If neither Direct or Indirect effect are available, then the claimant may have a claim under state liability. This is where an individual or a company has suffered a loss as a result of the member states breach of EU law in some way. This goes wider than non-implementation of directives. It may be in relation to any breach of EU law that the member state has made.

This was identified as the appropriate remedy in the case of Francovich where 3 criteria were developed to see whether a state liability claim was possible:

  1. Has the EU law granted a right (sufficiently serious to warrant compensation)
  2. Must be clear what right was granted
  3. Must be a causal link between the states breach of EU law and the loss the claimant suffered.

The case of Factortame No 4 identified that in relation to the first of the Francovich criteria, the granting of a right must have been of such significance that if the right was not given, it would be a problem.

The Beer Purity laws case in Germany identified that non-implementation of a directive or implementation of a directive would usually amount to a sufficiently serious breach.

The case of Dillenkofer identified that non-implementation alone was a sufficiently serious breach, on the other hand, implementation would not always amount to a sufficiently serious breach- R v BT.
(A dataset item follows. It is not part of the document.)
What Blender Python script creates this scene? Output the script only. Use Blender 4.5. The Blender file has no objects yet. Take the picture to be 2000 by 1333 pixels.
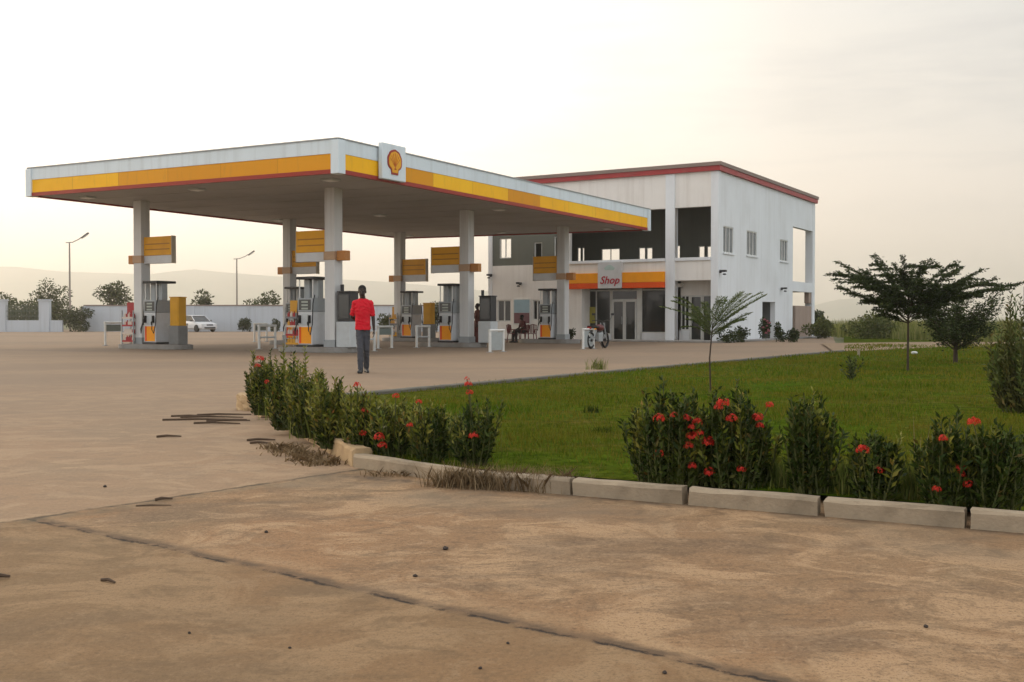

The case of Kobler identified that any wrong use of EU law which caused a loss would render the provision to be a serious breach

There is a loss of case law which has been distinguished for a lot of reasons and therefore it can be seen to almost be discretionary as to what a serious breach is. There is no definition of the phrase and it can cause ambiguity.

State Liability claims are always only ever for compensation and are only vertical claims. However, if someone is trying to rely on an EU provision in a horizontal agreement, and they make a loss as a result of the state (whatever action the state did in order to make their counterpart act in a way they did which caused the loss) they will be able to take a claim out against the state.